Lo que más me ha impresionado de la muerte de María de Villota ha sido saber que murió sola. Sola, en la inmensidad de la noche, entre las cuatro paredes de una impersonal habitación de un Hotel de Sevilla, ella que desde su accidente automovilístico había conocido el aplauso, la admiración por su importante recuperación, que vivió rodeada en los últimos meses de multitudes que la abrazaban y le solicitaban conferencias y actividades de reconocimientos periodísticos.
Nunca me ha impresionado eso de que los muertos se “quedan solos” –como lloraba Becquer‑ en los cementerios. Lo verdaderamente triste es morir, aunque sea por muerte natural, de forma solitaria entre las paredes de cemento de la soledad.
Ella, que vivió a ritmo de Fórmula 1, ella, que tantas veces se vio rodeada del equipo de su Box, y ocupó “poles de prestigio”, y de pronto un frenazo en seco, y concluye la carrera de la vida. ¡Cuánto puede uno aprender en escasos segundos!; es como si uno viera que le señalan con la banderola del final de la carrera, y de pronto se nos descorriera la cortina que vela los misterios de la condición humana.

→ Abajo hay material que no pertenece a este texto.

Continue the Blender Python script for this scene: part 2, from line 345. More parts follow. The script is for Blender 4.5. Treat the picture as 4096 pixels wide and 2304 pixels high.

Horas antes se preparaba entre ráfagas de ardiente lucidez y simpatía, para una conferencia sobre la esperanza y la ilusión de vivir. Y en pocos minutos apareció la angustia de la muerte ¿quién me dirá que no se agarraría con sus experimentadas manos a un volante que le hiciera traspasar la meta?, pero no, le llegó el final de la carrera. ¡Se puede frenar en seco y no ganar un Kilómetro más aunque se haya corrido tanto!
“Desde el Corazón” yo sé que, sin correr nada, sí que vivo la carrera de la vida, pero no le tengo miedo a la muerte. Y esto no sólo porque tengo fe y sé que mi carrera no termina con una frenada en seco, sino porque como la misma María decía en alguna de sus entrevistas, me he acostumbrado a vivir con ella. María, en las pistas de la Fórmula 1, yo, en la pista de la vida.
Sé que la muerte anda en zapatillas por mis habitaciones, es compañera y amiga, pero no amenaza, me cicatea a usar bien y en el bien mi tiempo. Y esa realidad sólo me sirve para darme más prisa a vivir.
En varias partes he leído que a la pregunta que tantas veces le hicieron a María sobre: “¿después de tan duro accidente cómo hay que vivir?”, ella con entusiasmo contestaba: trabajando, pilotando. De hecho, se preparaba para una conferencia sobre este tema ¿cómo hay que vivir? y la respuesta dada la comprendo muy bien, porque “Desde mi Corazón” siento que trabajar es vivir sin morir. Aunque cuando a mí me lo preguntan, siempre digo “amando” en lugar de “trabajando” y como alguien que observa cómo las respuestas las analizan los que escuchan, añado: “Trabajar es también una manera de amar”. Lo sé: los que están vivos –es decir, los que aman y trabajan‑ no se mueren nunca. Sólo se mueren los que ya están muertos.
Así que a mí me ha desaparecido todo miedo incluso a una muerte solitaria. ¿Acaso estoy solo ahora cuando escribo este artículo?. ¿Acaso no estáis ahí vosotros, posibles soñados o posibles lectores míos?. Lo sé: el verdadero secreto de la soledad es que no existe. En el que tiene a Cristo si la soledad es verdadera está llena y acompañadísima. Si está sola y vacía no es soledad, sino simple muerte y aburrimiento.
No comparto la afirmación de Schopenhauer, para quien la soledad tiene dos ventajas: que uno está con ella consigo mismo y que además no está con los demás. Y si fuera cierto aquello de que “las águilas vuelan solas y los pájaros en bandadas” yo preferiría ser pájaro antes que águila altanera y estúpida.
“Desde el Corazón” me encanta el Génesis cuando dice: “no es bueno que el hombre esté sólo” y es bueno que cuando esté sólo, esté latiendo de amor, vibrando tendiendo las manos, aunque parezca que la carrera se acaba, buscando ojos que te miren y en los que mirarse, porque existimos más en tanto y cuanto que latimos “en” otros.
Ya no me impresiona si María de Villota murió sola. Solamente me gustaría saber si al apoyar su cabeza en la última almohada, pudo pensar, más que en los premios y aplausos humanos que había recibido por sus carreras, que en el acercarse su bólido a la última meta, el Señor de la vida y las coronas la reconocería como a quien le había recibido como el Salvador de todas las victorias y el promotor de todas las carreras de la vida. Sólo así, nunca se muere sólo.